Though they move every night, shifting position and rising from the dead, the toy soldiers at the Bellevue Arts Museum are not alive — at least not anywhere beside the mind of their creator, New York-based artist Nathan Vincent.
The three-plus foot tall statues mark Vincent’s return to the Bellevue Arts Museum for his first solo museum installation — an installation of 16 yarn soldiers called “Let’s Play War!” that juxtaposes femininity and masculinity, and expose how face violence permeates our culture.
“I was interested, as I thought back to my own childhood, and I was thinking about the things that we played with that, not dictated, but suggested how we should act,” he said. “I’m using gender roles as a launching point with this piece, but also trying to take something abstract like war and violence, and make it a little more tangible.”
Modeled after the classic plastic toy soldiers, Vincent’s creations are meant to almost have grown alongside the children that one played with them. Museum-goers will be able to walk among them, and feel as if they are part of the warfare being played out.
Each soldier took between two and three weeks to make, and consists of a steady base of steel, foam and the textile hardener, paverpol, covered by yarn. From conception to final touches, the two armies of eight soldiers took a year to create.
Over the four months of the installation, the soldiers will move each day, changing formations, advancing on the opposing army, and even die. The actions are made to make the audience think about warfare and how it is portrayed to children, said Vincent.
“Soldiers who are laying on the ground dead will revive, get back up again and rejoin the fray, and we want to people think about that. That’s very much the way children play with them, but not the way it is in real life, you know? You can’t bring the dead back to life,” he said.
Due to his work with the traditionally feminine medium of yarn, much of Vincent’s work as a fiber artist has played with perceptions of gender. In the decade since he found his voice in working with yarn, he says he has tried to showcase the way simple objects can be associated with men or women.
It started off small— screws, tools and appliances. In 2011, Vincent was invited to be a part of the group show “The Mysterious Content of Softness” at the Bellevue Arts Museum.
His first foray into installation art, Vincent said the life-size yarn locker room he created was an eye-opening experience. Attendees could walk around the locker room, with showers, lockers and urinals all spaced apart, leaving no refuge from peering eyes.
“The locker room exhibit was about being on display, which doesn’t mesh with traditional ideas of masculinity,” he said. “It was immersive, and for me, it changed for me the way I think about art. I was creating a space in which you could experience a feeling or concept.”
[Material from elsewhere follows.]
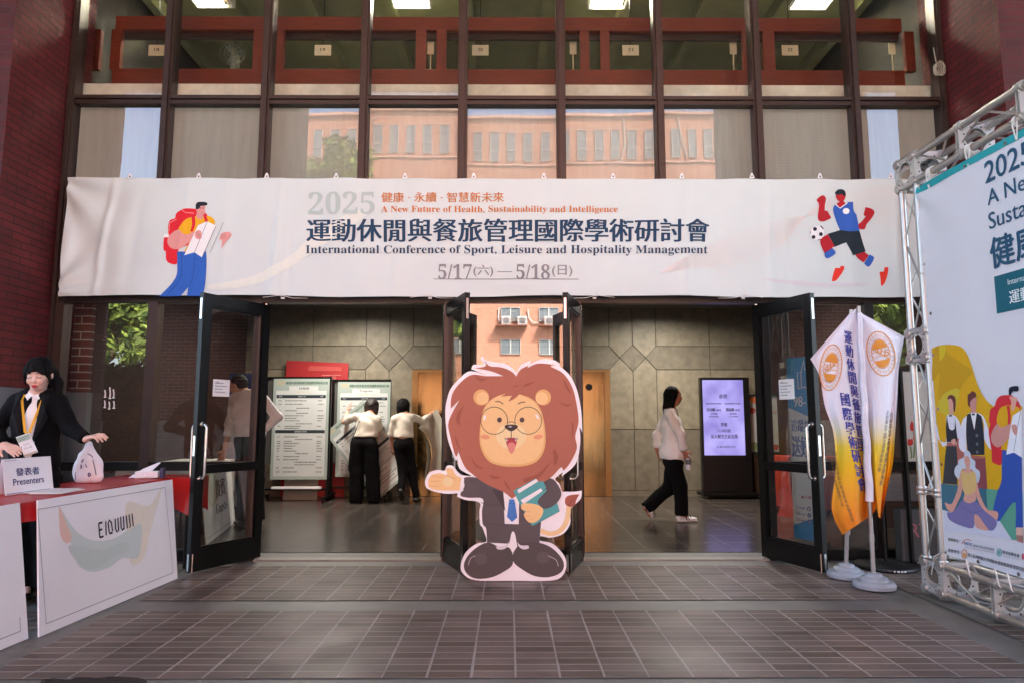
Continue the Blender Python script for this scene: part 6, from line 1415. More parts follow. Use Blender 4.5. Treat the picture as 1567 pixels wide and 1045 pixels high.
foam_board((-2.926, .72, .003), (-3.215, 2.15, .003), (-3.30, 2.13, .735), (-3.015, .70, .735), 'cream sign board reading Guests, leaning behind the left glass door', gp)
# blue and yellow roll-up behind the man
a, b_ = oy(346, 690, 2.9), oy(386, 690, 2.9); zt = oy(366, 571, 2.9).z
t = thing('pull_up_banner', ((a.x + b_.x) / 2, 2.9, 0), 'blue pull-up banner with yellow and green lettering behind the person in white shirt', 'banner')
MB().box(a.x, b_.x, 2.9, 2.905, .08, zt).build('sheet', ink('#24468c'), t); MB().box(a.x - .02, b_.x + .02, 2.84, 2.96, 0, .08).build('foot', STEEL, t)
sf = Surf((a.x, 2.899, 0), (1, 0, 0)); mb = MB(); W = b_.x - a.x; sf.poly(mb, [(0, 1.28), (W, 1.30), (W, 1.62), (0, 1.5)], ink('#d8c23c'), .001, px=False); sf.text(mb, '歡迎蒞臨', .03, 1.48, W - .03, 1.38, ink('#2e7d54'), .0015, .03, px=False); sf.poly(mb, [(0, .1), (W, .1), (W, 1.0), (0, 1.1)], ink('#bfc9da'), .001, px=False); mb.build('banner_print', None, t)
# ------------------------------------------------------------------ roll-up banner behind the right door
bl, br = oz(1216, 829, 0), oz(1262, 838, 0); s_ = (br - bl).normalized(); W = (br - bl).length; Hh = 1.83
t = thing('roll_up_banner', tuple((bl + br) / 2), 'white roll-up banner with blue top, thumbs-up drawing and numbered steps, behind the glass', 'banner')
sf = Surf(bl, s_); n_ = sf.n
MB().slab([sf.at(0, .05), sf.at(W, .05), sf.at(W, Hh), sf.at(0, Hh)], -n_ * .003).build('sheet', mat('rollup_white', hexc('#dfe3e8'), .5, 0, .02), t)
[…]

After such a personal revelation during his last experience at the Bellevue Arts Museum, Vincent said he didn’t feel any pressure with this piece, although he did have some nerves. His studio in New York is significantly smaller than the gallery space at the Bellevue Arts Museum, meaning he had to put finished pieces into storage, so he hadn’t seen the finished pieces all together before they arrived in Bellevue.
“I was a little nervous to be honest,” he said. “But I was thinking of it as a completely separate piece. I guess I don’t look at it as trying to live up to my previous work.”
‘Let’s Play War!’ can be viewed at the Bellevue Arts Museum through October 18. A video of the soldiers’ movements can be viewed at vimeo.com/131244784.